Austin-based La Luce Cristallina announced the beta availability of a 200-mm (8-inch) barium titanate (BaTiO₃) wafer platform designed for next-generation electro-optic modulators used in telecommunications and data communications systems. The company says the material platform targets ultra-low-voltage optical modulation, an important requirement for emerging co-packaged optics architectures supporting AI-scale data center infrastructure.
The BaTiO₃ wafers are engineered for integration into standard CMOS silicon manufacturing processes, allowing device makers to incorporate the material into existing silicon photonics fabrication flows without requiring major foundry retooling. The material’s very high Pockels coefficient—reaching roughly 1,300 pm/V in bulk single crystal form—enables electro-optic modulation at substantially lower drive voltages than conventional silicon photonics approaches. Lower modulation voltages reduce power consumption and simplify driver circuitry, key considerations as optical interconnect density increases inside AI clusters and hyperscale data centers.
La Luce Cristallina plans to demonstrate both its 200-mm and 50-mm (2-inch) BaTiO₃ wafers at the Optical Fiber Communication Conference (OFC) from March 17–19 at the Los Angeles Convention Center, booth 5507. The company positions the platform for a range of photonics applications beyond telecom interconnects, including quantum optical circuits, biosensing, LiDAR systems, and aerospace sensing technologies.
- Beta release of 200-mm (8-inch) BaTiO₃ wafers for electro-optic modulator development
- Designed for integration with standard CMOS silicon photonics manufacturing flows
- High Pockels coefficient (~1,300 pm/V) enables ultra-low-voltage optical modulation
- Targets applications in telecom, data communications, AI data centers, and quantum photonics
- Additional opportunities cited in biosensing, LiDAR, aerospace sensing, and field instrumentation
- Company will exhibit the wafers at OFC 2026, booth 5507 (West Hall)
“The beta version of our barium titanate wafer marks another step toward advancing co-packaged optics amid the rise of AI, quantum photonics and other high-capacity applications,” said Agham Posadas, CTO and co-founder of La Luce Cristallina. “With this beta version, current and prospective customers can test-drive our solution’s capabilities and unlock the full potential of barium titanate for powering multiple generations of electro-optic innovation across diverse use cases.”
🌐 Analysis
La Luce Cristallina focuses on integrating barium titanate (BaTiO₃) materials with silicon photonics platforms to enable high-performance electro-optic modulators.

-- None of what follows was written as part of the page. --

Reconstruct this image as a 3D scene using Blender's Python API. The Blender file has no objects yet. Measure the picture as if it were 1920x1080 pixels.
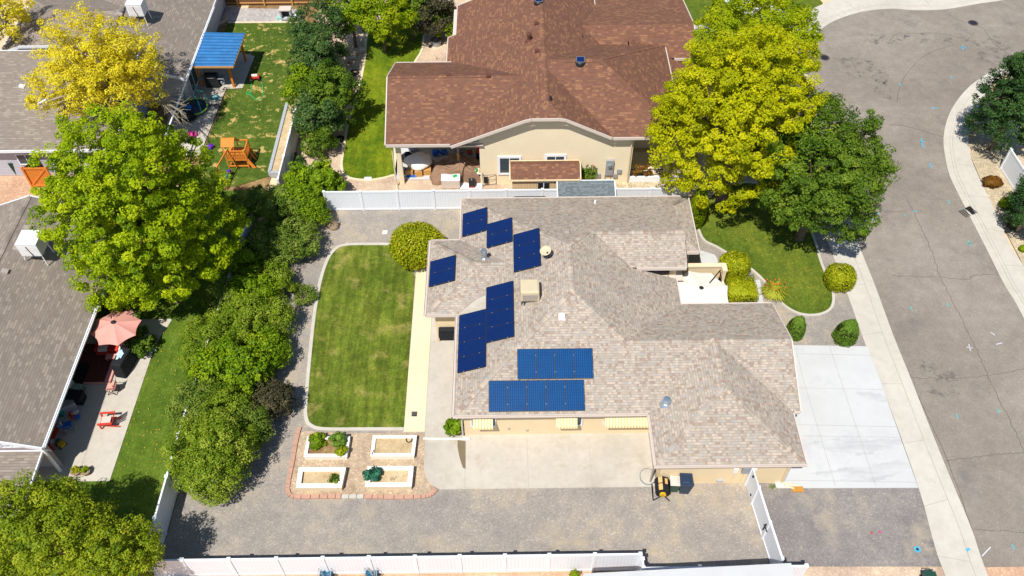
import bpy, math, random
import numpy as np
from mathutils import Vector, Matrix
from mathutils.geometry import tessellate_polygon
random.seed(7); R = math.radians
scene = bpy.context.scene
COL = scene.collection
# ------------------------------------------------------------------ camera
CH = 41.5; FPX = 1640.0; PIT = R(49.55); ROL = R(-.28); YAW = R(.48)
_c, _s = math.cos(PIT), math.sin(PIT)
FW = Vector((math.sin(YAW)*_c, math.cos(YAW)*_c, -_s)); _r = Vector((math.cos(YAW), -math.sin(YAW), 0)); _u = _r.cross(FW)
RT = math.cos(ROL)*_r + math.sin(ROL)*_u; UP = -math.sin(ROL)*_r + math.cos(ROL)*_u
cd = bpy.data.cameras.new('camera'); cam = bpy.data.objects.new('camera', cd); COL.objects.link(cam)
cd.sensor_width = 36; cd.lens = 36*FPX/1920; cd.clip_end = 2000; cd.clip_start = .5
m = Matrix((RT, UP, -FW)).transposed().to_4x4(); m.translation = Vector((0, 0, CH)); cam.matrix_world = m
scene.camera = cam
# ------------------------------------------------------------------ light
SUNV = Vector((-.27, -.52, 1.0)).normalized()
w = bpy.data.worlds.new('World'); scene.world = w; w.use_nodes = True
nt = w.node_tree; bg = nt.nodes['Background']; sky = nt.nodes.new('ShaderNodeTexSky'); sky.sky_type = 'NISHITA'
sky.sun_disc = False; sky.sun_elevation = math.asin(SUNV.z); sky.sun_rotation = math.atan2(SUNV.x, SUNV.y); sky.air_density = 1.0; sky.dust_density = .3; sky.ozone_density = 2.5
nt.links.new(sky.outputs[0], bg.inputs[0]); bg.inputs[1].default_value = .08
sl = bpy.data.lights.new('sun', 'SUN'); sl.energy = 4.3; sl.angle = R(.5); sl.color = (1, .965, .91)
so = bpy.data.objects.new('sun', sl); COL.objects.link(so); so.rotation_euler = SUNV.to_track_quat('Z', 'Y').to_euler()
vs = scene.view_settings; vs.view_transform = 'Standard'; vs.look = 'None'; vs.gamma = 1; vs.exposure = 0.38; scene.display_settings.display_device = 'sRGB'

def G(x, y, z=0.0):
    """plan position of a surveyed photograph point lying at height z"""
    d = FW*FPX + RT*(x-960) + UP*(540-y); t = (z-CH)/d.z
    return Vector((d.x*t, d.y*t, z))
def GR(x, y, hf):
    z = 3.0
    for _ in range(25):
        p = G(x, y, z); z = hf(p.x, p.y)
    return G(x, y, z)
def GL(pts, z=0.0): return [G(a, b, z) for a, b in pts]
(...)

Unlike silicon modulators, which rely primarily on carrier-depletion or plasma dispersion effects, BaTiO₃ uses the Pockels effect—an intrinsic electro-optic property that allows very efficient modulation of light with extremely small applied voltages. By integrating BaTiO₃ films directly onto silicon wafers, the company aims to combine the scalability of CMOS manufacturing with the high electro-optic efficiency typically associated with materials such as lithium niobate. If manufacturable at scale on 200-mm wafers, this approach could significantly reduce modulator drive voltages and power consumption in silicon photonics transceivers.
The broader industry increasingly seeks new photonic materials to support higher-speed optical interconnects required by AI clusters. As data center networks transition toward co-packaged optics and tightly integrated photonic engines, modulator efficiency becomes critical because electrical I/O power and thermal limits increasingly constrain switch and accelerator packages. Materials such as BaTiO₃ could provide an alternative path alongside thin-film lithium niobate and emerging electro-optic polymers, enabling lower-voltage optical modulation directly integrated with CMOS photonics. Demonstrating scalable wafer-level manufacturing will determine whether BaTiO₃ can move from research platforms into high-volume optical interconnect products.